L’argent accumulé dans le FARR, comme celui du RREGOP, est géré par la Caisse de dépôt et placement du Québec.

Lundi dernier, bingo, Le point nous a appris que l’objectif est atteint, deux ans plus tôt que prévu. En fait, non seulement est-il atteint, mais il est dépassé, puisque les sommes accumulées dans le FARR représentent maintenant 74 % des obligations du gouvernement envers ses employés.

Dit autrement, le gouvernement a les trois quarts des fonds nécessaires pour payer sa part aux employés dans l’avenir. Ces fonds sont placés dans un compte distinct et géré comme tel.

Et combien y a-t-il dans le FARR ? Au 31 mars 2018, il y avait 75,4 milliards de dollars ! Pour sa part, la cagnotte du RREGOP, à laquelle s’ajoutent les fonds de certains autres petits régimes, atteint 97,4 milliards1.

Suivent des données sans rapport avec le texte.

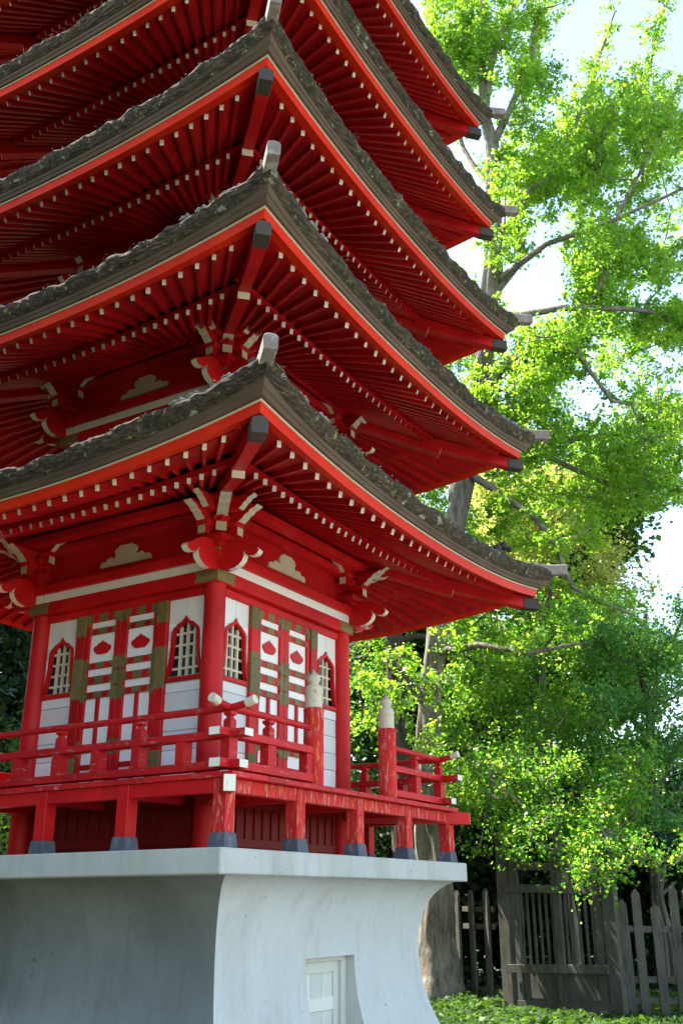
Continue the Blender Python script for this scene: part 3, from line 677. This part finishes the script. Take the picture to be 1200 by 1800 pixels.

Cela dit, qu’arrivera-t-il maintenant que la cible de 70 % est atteinte (74 % en fait) ? Le gouvernement continuera-t-il à engraisser le FARR ou préférera-t-il s’endetter pour les 26 % de fonds qui manquent au fur et à mesure que ses employés partiront à la retraite ?

À ce sujet, Le point précise que « des sommes continueront à être accumulées dans le FARR de façon à ce que le gouvernement poursuive la réduction de l’écart existant entre ses obligations actuarielles […] et les sommes qu’il détient pour y faire face ».

Il y a quelques semaines, d’ailleurs, un dépôt de 1 milliard de dollars a été fait. Ce genre de dépôt se poursuivra « lorsque les conditions sur les marchés financiers seront favorables, notamment en ce qui a trait aux taux d’intérêt et à la réceptivité des marchés à des émissions d’obligations ».

Bref, employés du secteur public de toutes générations, vous pouvez dormir sur vos deux oreilles, votre employeur et votre RREGOP ont tous les fonds nécessaires pour acquitter votre retraite. Vous avez de la chance, puisque ce n’est pas le cas de bien des entreprises privées et même de quelques gouvernements, notamment en Europe.

(1) Ces chiffres se trouvent dans Le point sur la situation économique et financière. À lui seul, le RREGOP atteint 60,4 milliards, tandis que deux régimes de cadres ont accumulé 19,4 milliards et d’autres régimes (dont celui de l’Université du Québec), 17,7 milliards.